Archive for September, 2007

QPR 0 Argyle 2

Otherwise known as, “Two-nil, and by more luck than judgement we avoided making a pig’s ear of it, unlike Saturday”.

If the train journey back (23.45 sleeper, no berth, urrrrgggh) was arduous, at least there was the comfort of three points. I’d had a good time, as well: met up with my brother, had a couple of pints of Tim Taylor in the Goldhawk and some food and enjoyed the atmosphere and chat of one of my favourite football grounds. There’s something deliciously old-school about Loftus Road: the peeling blue paint; the closeness of the crowd to the touchline; its location in the middle of a housing estate - it’s a proper football ground.

Sadly, Rangers and Argyle struggled for long periods to persuade us that either of them were proper football teams. The game wasn’t dull: it was just very poorly played. Both teams struggled for rhythm and to put more than two or three passes together without one going horrendously astray. Martin Rowlands terrified the life out of me for the first twenty minutes: he was murdering poor Shelly down our right; then, inexplicably, Gregory had him swapped wings with the utterly anonymous Stefan Moore and Sawyer made much more of handling “Magic Hat”. Daniel Nardiello looked sharp, but unacquainted with the offside law and Blackstock was as we lovingly remembered him - dangerous when he looked like he could be bothered, as a header which Luke touched on to the bar proved (inexplicably given as a goal-kick: Andre Marriner may be a Prem ref but he was indifferent here - and I’m being kind).

Down the other end, most of our good stuff was coming through Buzsaky, who was dominating Bolder and Leigertwood in midfield and who went close and then not so close with a couple of free-kicks. Timar and Connolly, in particular, seemed hell-bent on raising the collective blood-pressure of the GA. To be honest, neither of them look solid enough for this league. Connolly was very nearly responsible for sending us in behind as a woefully short back-pass let Leigertwood in. Happily, Luke chose that moment to play our “Get out of jail free” card and produced one of four or five top-drawer saves. The debate about who is our best keeper is, for now, at an end - on this performance, Luke deserves the jersey for the foreseeable.

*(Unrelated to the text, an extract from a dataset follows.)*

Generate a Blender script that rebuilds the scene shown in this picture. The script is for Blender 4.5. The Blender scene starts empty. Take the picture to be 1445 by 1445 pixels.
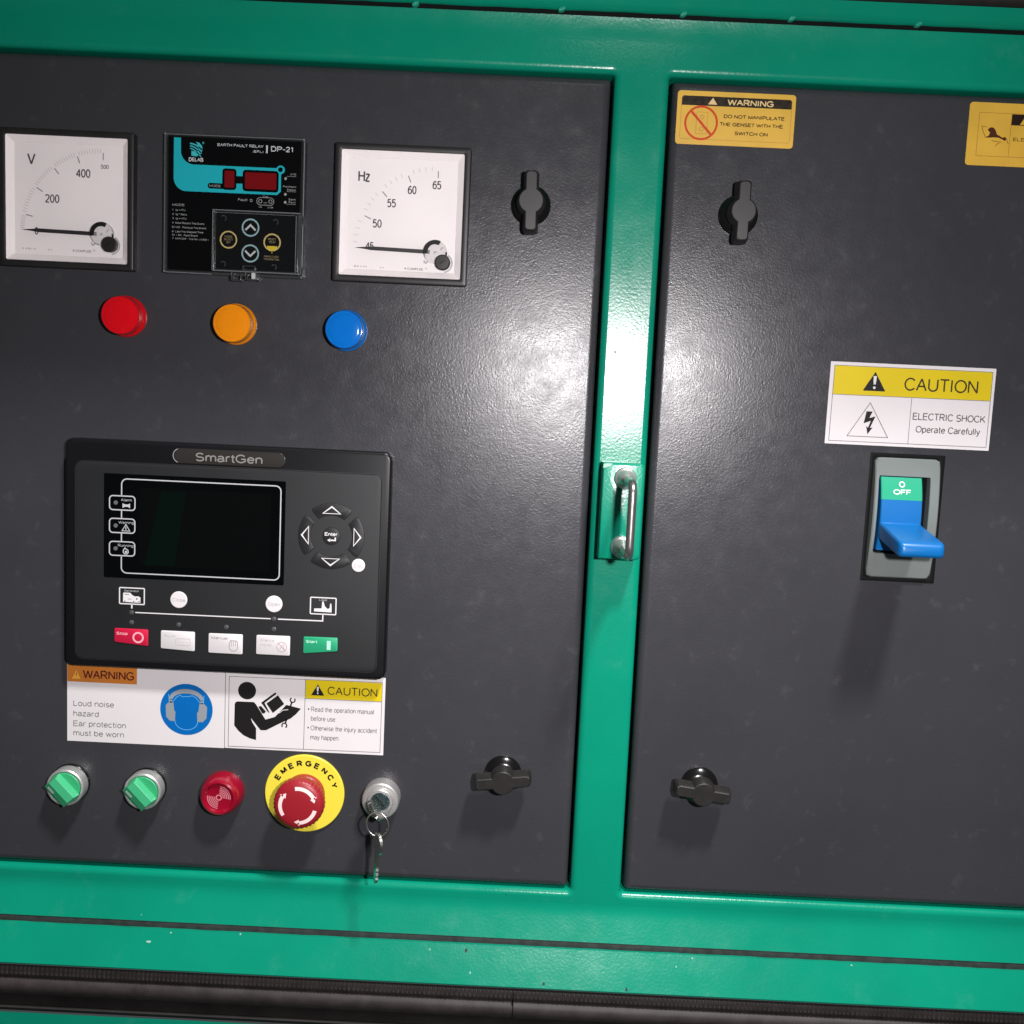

Two poor teams was the consensus at half-time.  Fifteen minutes into the second, he game was effectively over as a contest.  First Halmosi - again, AGAIN, the best player on the pitch beat the hapless (and rubbish) Zesh Rehman so comprehensively he ended up on his backside and finished sublimely in the bottom right hand corner.  Then he headed Connolly’s penetrating cross back across the area to allow Norris to crash home from eight yards.  In between, Rowlands hit Luke’s cross-bar with a free-kick.  You sensed it was not Rangers’ night.

It wasn’t.  Argyle controlled most of the rest of the game at a canter and played some really quite sublime passing and moving on the break which could, maybe should, have widened the margin of victory.  Gregory waited until the 81st minute before introducing Israeli international and Chelsea loanee Ben Sahar, which made sense neither to me nor the understandably downbeat Rs I chatted to on the tube back to Paddington.  His pace unsettled us and in that ten or so minutes QPR had enough chances not just to get back in the game but win it outright.  Luckily, Luke, as I said, was on top of his game - and QPR had neglected to bring their collective shooting boots.

So there it was: a win at a place we last triumphed at in 1973.  There remain serious questions about our future however: the defence is in a terrible state; our midfield all look alarmingly like they’re playing for the shop window and the squad looks paper-thin, at least in terms of quality.  Now that the rumours of a January fire-sale have been given legs by the manager, really for the first time since Williamson left I fear for our survival in the Championship, if not this year then certainly next.  And a relegation fight this year is a certainty if, as is distinctly possible, two or three key players leave - say, Norris, Halmosi, Ebanks-Blake.  Imagine Argyle without those three and then tell me who you expect us to beat. It’s not even as though we can secure replacements for those likely to leave: if we can’t even manage to secure a player like Jermaine Easter, then we really are struggling.

We need money.  Lots of it.  And we need it yesterday.